---------- Material supplied

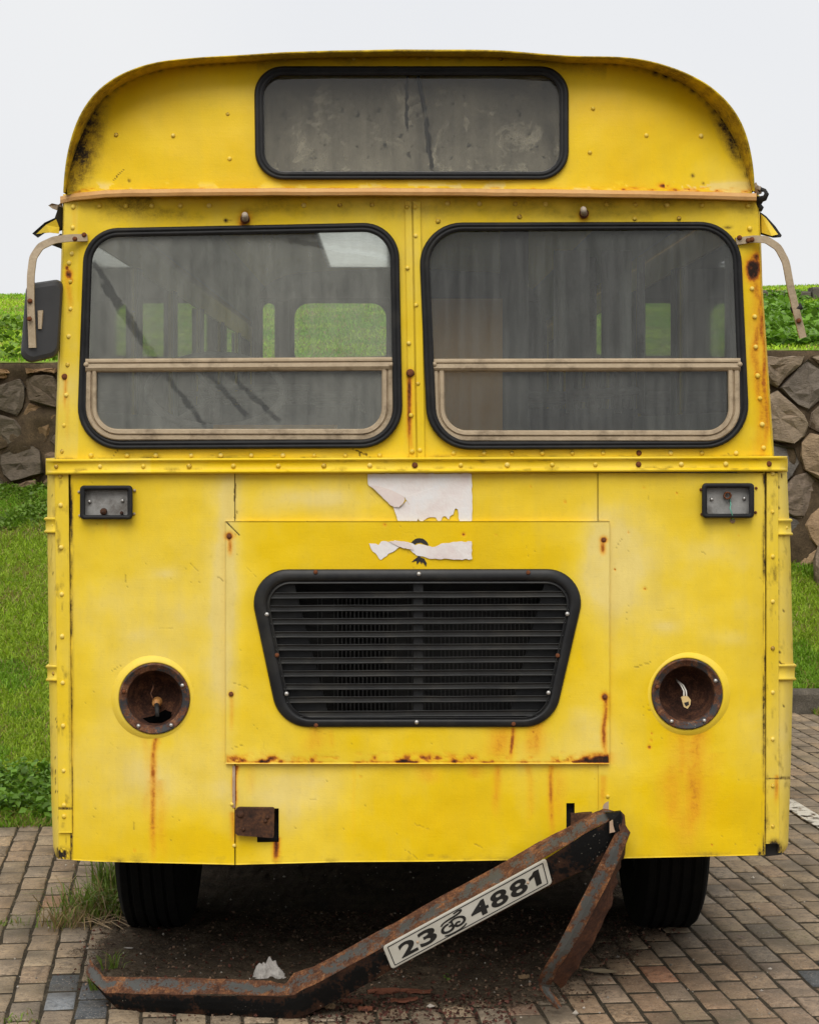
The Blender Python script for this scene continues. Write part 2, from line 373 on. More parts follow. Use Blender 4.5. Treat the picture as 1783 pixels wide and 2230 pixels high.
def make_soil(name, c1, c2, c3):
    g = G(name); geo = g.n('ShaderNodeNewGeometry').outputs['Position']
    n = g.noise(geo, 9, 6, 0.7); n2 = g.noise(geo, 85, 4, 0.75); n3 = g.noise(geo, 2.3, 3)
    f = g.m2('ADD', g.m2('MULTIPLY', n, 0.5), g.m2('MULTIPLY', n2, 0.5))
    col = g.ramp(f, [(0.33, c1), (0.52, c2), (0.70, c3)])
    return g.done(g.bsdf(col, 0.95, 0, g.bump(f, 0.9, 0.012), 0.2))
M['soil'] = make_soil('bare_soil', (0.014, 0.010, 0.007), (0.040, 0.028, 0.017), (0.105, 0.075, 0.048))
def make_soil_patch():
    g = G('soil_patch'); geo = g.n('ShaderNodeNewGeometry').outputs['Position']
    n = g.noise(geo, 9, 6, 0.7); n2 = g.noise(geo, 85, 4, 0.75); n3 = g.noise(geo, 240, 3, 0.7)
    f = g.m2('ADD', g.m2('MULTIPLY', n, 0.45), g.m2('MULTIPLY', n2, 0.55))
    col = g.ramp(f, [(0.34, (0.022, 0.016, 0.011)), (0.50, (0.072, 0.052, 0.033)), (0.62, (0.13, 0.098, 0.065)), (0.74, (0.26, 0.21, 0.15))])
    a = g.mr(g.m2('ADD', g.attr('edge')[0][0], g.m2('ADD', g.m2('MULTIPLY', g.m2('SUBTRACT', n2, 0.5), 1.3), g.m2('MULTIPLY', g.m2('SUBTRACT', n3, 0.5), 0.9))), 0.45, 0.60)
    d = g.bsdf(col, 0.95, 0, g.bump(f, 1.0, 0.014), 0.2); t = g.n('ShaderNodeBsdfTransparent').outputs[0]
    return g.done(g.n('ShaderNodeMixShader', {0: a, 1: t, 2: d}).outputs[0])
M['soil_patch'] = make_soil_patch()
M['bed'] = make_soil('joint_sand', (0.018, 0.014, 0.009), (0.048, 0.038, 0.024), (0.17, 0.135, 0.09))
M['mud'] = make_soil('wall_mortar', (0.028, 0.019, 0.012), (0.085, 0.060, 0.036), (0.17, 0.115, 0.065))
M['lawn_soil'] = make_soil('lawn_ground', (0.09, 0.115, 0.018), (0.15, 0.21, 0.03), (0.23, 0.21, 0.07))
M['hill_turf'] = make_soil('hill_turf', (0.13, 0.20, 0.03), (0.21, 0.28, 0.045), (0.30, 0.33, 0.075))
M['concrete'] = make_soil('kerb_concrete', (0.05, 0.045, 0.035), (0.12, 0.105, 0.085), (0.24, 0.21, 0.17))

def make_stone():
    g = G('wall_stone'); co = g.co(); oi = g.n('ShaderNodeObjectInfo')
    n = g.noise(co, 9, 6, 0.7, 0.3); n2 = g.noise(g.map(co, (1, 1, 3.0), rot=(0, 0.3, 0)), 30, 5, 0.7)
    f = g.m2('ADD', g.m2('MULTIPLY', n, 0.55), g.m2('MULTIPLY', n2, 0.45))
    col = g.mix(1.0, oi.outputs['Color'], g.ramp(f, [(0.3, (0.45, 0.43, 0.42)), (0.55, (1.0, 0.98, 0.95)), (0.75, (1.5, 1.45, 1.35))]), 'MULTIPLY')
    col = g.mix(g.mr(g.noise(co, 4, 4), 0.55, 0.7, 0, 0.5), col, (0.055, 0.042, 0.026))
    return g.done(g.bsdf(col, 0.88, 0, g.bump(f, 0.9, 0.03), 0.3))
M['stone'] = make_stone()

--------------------
---------- Material supplied

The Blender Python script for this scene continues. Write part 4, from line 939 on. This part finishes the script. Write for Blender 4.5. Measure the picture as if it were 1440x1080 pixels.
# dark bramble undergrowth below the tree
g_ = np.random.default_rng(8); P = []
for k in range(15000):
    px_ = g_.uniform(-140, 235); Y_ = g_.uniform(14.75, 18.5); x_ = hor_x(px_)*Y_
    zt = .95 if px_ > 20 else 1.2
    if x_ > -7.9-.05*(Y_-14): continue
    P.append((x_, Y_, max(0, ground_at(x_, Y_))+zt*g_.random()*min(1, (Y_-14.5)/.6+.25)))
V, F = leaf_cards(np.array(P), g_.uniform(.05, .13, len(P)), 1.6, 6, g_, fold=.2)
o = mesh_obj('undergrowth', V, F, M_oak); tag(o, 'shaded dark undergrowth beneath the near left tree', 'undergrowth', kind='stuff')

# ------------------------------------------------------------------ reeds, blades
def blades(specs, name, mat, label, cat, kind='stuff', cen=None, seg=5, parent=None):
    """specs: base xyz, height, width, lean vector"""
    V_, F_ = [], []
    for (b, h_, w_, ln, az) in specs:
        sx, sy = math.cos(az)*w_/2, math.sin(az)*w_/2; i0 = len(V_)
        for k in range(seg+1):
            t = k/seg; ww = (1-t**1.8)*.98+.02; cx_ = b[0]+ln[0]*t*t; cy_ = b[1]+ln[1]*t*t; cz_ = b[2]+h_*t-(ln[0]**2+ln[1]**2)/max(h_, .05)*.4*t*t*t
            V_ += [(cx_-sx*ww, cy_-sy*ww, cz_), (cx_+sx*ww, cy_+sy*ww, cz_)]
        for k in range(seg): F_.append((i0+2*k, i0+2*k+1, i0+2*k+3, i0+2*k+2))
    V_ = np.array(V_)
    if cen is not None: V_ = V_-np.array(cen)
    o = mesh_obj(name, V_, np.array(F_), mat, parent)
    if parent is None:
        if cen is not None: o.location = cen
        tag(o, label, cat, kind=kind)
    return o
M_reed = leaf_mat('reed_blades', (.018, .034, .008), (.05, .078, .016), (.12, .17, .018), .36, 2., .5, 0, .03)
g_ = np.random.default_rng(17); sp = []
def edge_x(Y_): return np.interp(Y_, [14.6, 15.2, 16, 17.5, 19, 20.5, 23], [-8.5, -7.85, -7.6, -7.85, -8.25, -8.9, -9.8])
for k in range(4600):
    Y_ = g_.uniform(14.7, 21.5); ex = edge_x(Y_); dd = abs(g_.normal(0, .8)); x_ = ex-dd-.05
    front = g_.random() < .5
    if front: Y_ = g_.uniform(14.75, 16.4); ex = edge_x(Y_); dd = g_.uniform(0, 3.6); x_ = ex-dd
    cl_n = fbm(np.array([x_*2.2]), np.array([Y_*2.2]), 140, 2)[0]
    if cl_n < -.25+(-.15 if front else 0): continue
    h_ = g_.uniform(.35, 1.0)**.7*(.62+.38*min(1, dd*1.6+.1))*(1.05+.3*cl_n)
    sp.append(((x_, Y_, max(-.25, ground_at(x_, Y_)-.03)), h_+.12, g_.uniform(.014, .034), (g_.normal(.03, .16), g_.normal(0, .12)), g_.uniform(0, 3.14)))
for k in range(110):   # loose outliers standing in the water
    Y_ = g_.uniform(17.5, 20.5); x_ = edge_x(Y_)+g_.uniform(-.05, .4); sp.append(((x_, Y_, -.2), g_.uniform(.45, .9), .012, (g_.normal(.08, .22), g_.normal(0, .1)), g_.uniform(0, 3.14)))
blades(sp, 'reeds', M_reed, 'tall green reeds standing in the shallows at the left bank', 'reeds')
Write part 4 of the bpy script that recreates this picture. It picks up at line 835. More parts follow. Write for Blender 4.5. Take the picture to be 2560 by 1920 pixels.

--------------------

What you need to do: Return verbatim the lines that run from the line containing "6, g_, fold=.2)" through the line containing "o = mesh_obj('undergrowth', V, F, M_oak);", inclusive.

Solution for this problem:
V, F = leaf_cards(np.array(P), g_.uniform(.05, .13, len(P)), 1.6, 6, g_, fold=.2)
o = mesh_obj('undergrowth', V, F, M_oak); tag(o, 'shaded dark undergrowth beneath the near left tree', 'undergrowth', kind='stuff')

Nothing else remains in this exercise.